Consider just a few of the ways that wealthy consumers with a 1960s sensibility have become the thought leaders of the U.S. economy:

* Hybrid autos. Surging in popularity, the hybrids are so hot you can't even get one -- and not just in Hollywood or the Upper West Side. Waiting lists are long out in middle America, too. And automaker assembly lines are humming with new models.

* Organic groceries. Whole Foods, the nature-loving chain, is one of the most dynamic stories in the supermarket industry. The high-priced grocer -- "Whole Paycheck" to its detractors -- sells perfect produce, beautiful baked goods, and oodles of organic items. The company's meteoric expansion over the past few years is a sure sign that Americans are buying.

* Green buildings. Pick up any architecture or home design magazine, and you'll see story after story about environmentally sensitive construction. From smart heating systems to low-flow toilets, "sustainability" is as elemental as nails to the modern builder. Even President Bush, no left-wing granola muncher, powers his Texas ranch with solar electricity.

* Adventure travel. Paris? Passé. Today's upper-class traveller goes on safari in southern Africa, or books a berth to sail from Tierra del Fuego to Antarctica. Some stay at eco-resorts that cost $1,000 a night, but do not have electricity. Others take holidays in Mongolia, trekking from yurt to yurt with local tribesmen. (See: "The anti-beach vacation.")

You can find them anywhere

Plenty of analysts have described how the tastes of elite classes eventually gravitate towards the masses. The impact of the bobos fits the pattern perfectly.

Remember when espresso seemed foreign? How about sushi? Today, there's a latte bar on every corner, and raw tuna wrapped in seaweed is as common as a Big Mac.

In dozens of industries -- from cars to computers to fashion -- similar market transformations are happening now. Those at the top of the food chain are demanding new products. Eventually, everybody else joins in.
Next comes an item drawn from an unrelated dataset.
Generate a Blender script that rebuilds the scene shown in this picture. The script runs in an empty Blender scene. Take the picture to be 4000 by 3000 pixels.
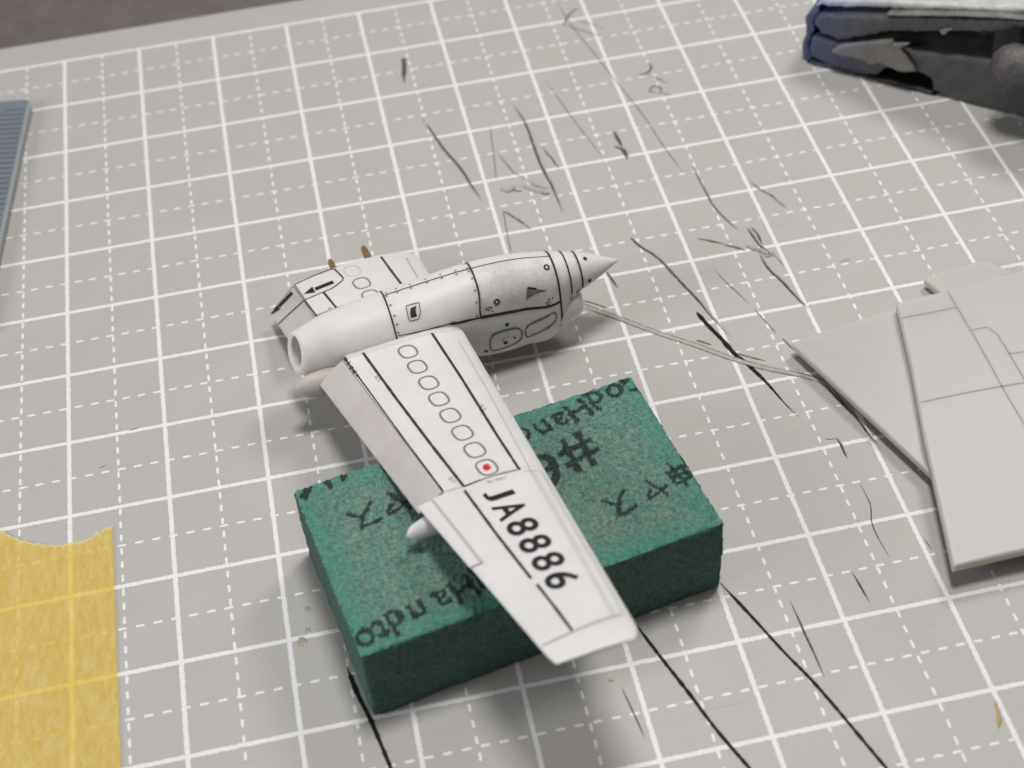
import bpy, bmesh, math, random
import numpy as np
from mathutils import Vector, Matrix, noise
SC = bpy.context.scene
COL = SC.collection
SC.unit_settings.system = 'METRIC'
SC.unit_settings.scale_length = 0.01          # one unit is one centimetre
random.seed(4)
rng = np.random.default_rng(7)

# ------------------------------------------------------------------ camera
cam = bpy.data.cameras.new('camera'); camo = bpy.data.objects.new('camera', cam); COL.objects.link(camo)
CAM_R = ((0.978, 0.1855646, -0.09529833), (-0.20035559, 0.70837772, -0.6768003), (-0.05808297, 0.68100425, 0.72997232))
camo.matrix_world = Matrix.Translation((3.07953, -18.51333, 12.03942)) @ Matrix(CAM_R).to_4x4()
cam.sensor_width = 36; cam.lens = 54.917
cam.clip_start = 0.5; cam.clip_end = 400
cam.dof.use_dof = True; cam.dof.focus_distance = 15.7; cam.dof.aperture_fstop = 0.35
SC.camera = camo

# ------------------------------------------------------------------ world, lamps, exposure
world = bpy.data.worlds.new('World'); SC.world = world; world.use_nodes = True
world.node_tree.nodes['Background'].inputs[0].default_value = (1.0, 0.955, 0.93, 1)
world.node_tree.nodes['Background'].inputs[1].default_value = 0.10
def area(name, loc, target, size, power, col):
    l = bpy.data.lights.new(name, 'AREA'); l.shape = 'DISK'; l.size = size; l.energy = power; l.color = col
    o = bpy.data.objects.new(name, l); COL.objects.link(o); o.location = loc
    o.rotation_euler = (Vector(target) - Vector(loc)).to_track_quat('-Z', 'Y').to_euler()
area('ceiling_lamp', (6.5, -5, 34), (4, -7, 0), 8, 7000, (1.0, 0.98, 0.955))
area('desk_lamp_right', (20, 6, 24), (4, -7, 0), 8, 3000, (1.0, 0.965, 0.93))
area('left_fill', (-23, -14, 13), (4, -7, 0), 12, 3700, (0.96, 0.98, 1.0))  # added low fill for left faces and nacelle side, no window known
SC.view_settings.view_transform = 'Standard'; SC.view_settings.look = 'None'
SC.view_settings.exposure = 0; SC.view_settings.gamma = 1; SC.view_settings.use_curve_mapping = False

# ------------------------------------------------------------------ helpers
def mk(name, V, F, mat, origin=(0, 0, 0), parent=None, smooth=False, sharp=None, bevel=None):
    """one mesh object; V are world coordinates, stored relative to the thing's origin"""
    V = np.asarray(V, float) - np.asarray(origin, float)
    me = bpy.data.meshes.new(name); me.from_pydata(V.tolist(), [], [list(map(int, f)) for f in F]); me.update()
    if mat: me.materials.append(mat)
    o = bpy.data.objects.new(name, me); COL.objects.link(o)
    if parent: o.parent = parent
    else: o.location = origin
    if smooth:
        for p in me.polygons: p.use_smooth = True
        if sharp: me.set_sharp_from_angle(angle=math.radians(sharp))
    if bevel:
        b = o.modifiers.new('edge', 'BEVEL'); b.width = bevel[0]; b.segments = bevel[1]; b.limit_method = 'ANGLE'; b.angle_limit = math.radians(35)
    return o
def tag(o, label, cat, group=None, kind=None):
    if label: o['label'] = label
    if cat: o['category'] = cat
    if group: o['group'] = group
    if kind: o['kind'] = kind
    return o
def thing(name, loc, label, cat, group=None):
    o = bpy.data.objects.new(name, None); COL.objects.link(o); o.location = loc; o.empty_display_size = .3
    return tag(o, label, cat, group)
class G:
    def __init__(s): s.V = []; s.F = []
    def add(s, V, F):
        b = len(s.V); s.V += [tuple(v) for v in V]; s.F += [[i + b for i in f] for f in F]
def resample(P, step):
    P = np.asarray(P, float); d = np.r_[0, np.cumsum(np.linalg.norm(np.diff(P, axis=0), axis=1))]
    n = max(2, int(math.ceil(d[-1] / step)) + 1); t = np.linspace(0, d[-1], n)
    return np.stack([np.interp(t, d, P[:, j]) for j in range(P.shape[1])], 1), t / d[-1]
def spline(P, n):
    """Catmull-Rom through P, n points per span"""
    P = np.asarray(P, float); Q = np.vstack([2 * P[0] - P[1], P, 2 * P[-1] - P[-2]]); out = []
    for i in range(1, len(Q) - 2):
        for t in np.linspace(0, 1, n, endpoint=False):
            out.append(.5 * (2 * Q[i] + (Q[i + 1] - Q[i - 1]) * t + (2 * Q[i - 1] - 5 * Q[i] + 4 * Q[i + 1] - Q[i + 2]) * t * t + (3 * Q[i] - Q[i - 1] - 3 * Q[i + 1] + Q[i + 2]) * t ** 3))
    out.append(P[-1]); return np.array(out)
def ribbon(P2, width, surf, scale=(1, 1), step=.06, closed=False, jitter=0., ends=(1, 1), profile=None):
    """flat strip along a polyline in the surface's own two coordinates"""
    sc = np.array(scale); P = np.asarray(P2, float) * sc
    if closed: P = np.vstack([P, P[:1]])
    P, t = resample(P, step)
    T = np.gradient(P, axis=0)
    if closed: T[0] = T[-1] = (P[1] - P[-2])
    T /= np.linalg.norm(T, axis=1)[:, None] + 1e-12; N = np.stack([-T[:, 1], T[:, 0]], 1)
    w = np.full(len(P), width / 2)
    if profile is not None: w = w * profile(t)
    if jitter: w = w * (1 + rng.normal(0, jitter, len(P)))
    A = (P + N * w[:, None]) / sc; B = (P - N * w[:, None]) / sc
    VA = surf(A[:, 0], A[:, 1]); VB = surf(B[:, 0], B[:, 1]); n = len(P)
    return np.vstack([VA, VB]), [[i, n + i, n + i + 1, i + 1] for i in range(n - 1)]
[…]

As Brooks noted, bobos can been spotted nearly everywhere. They're in university towns like Ann Arbor and Berkeley, to be sure. But they're also in affluent suburbs like Winnetka, Ill., and gentrifying urban neighborhoods, such as various parts of Brooklyn.

It's not just a U.S. phenomenon, either. Newspapers in Paris, London, and Milan have all reported on the bobos in their midst.

Wherever you find them, you'll see businesses vying for their money. A Whole Foods is opening in Britain and there are Starbucks all over China. And, of course, nearly every multinational corporation in the world loudly trumpets its own social consciousness.

"A new set of rules and and sumptuary codes is emerging," Brooks observed. "This new set of codes organizes the consumption patterns of the educated class, encouraging some kinds of spending, which are deemed virtuous, and discouraging others that seem vulgar."

Five years later, it's a trend that's still worth watching.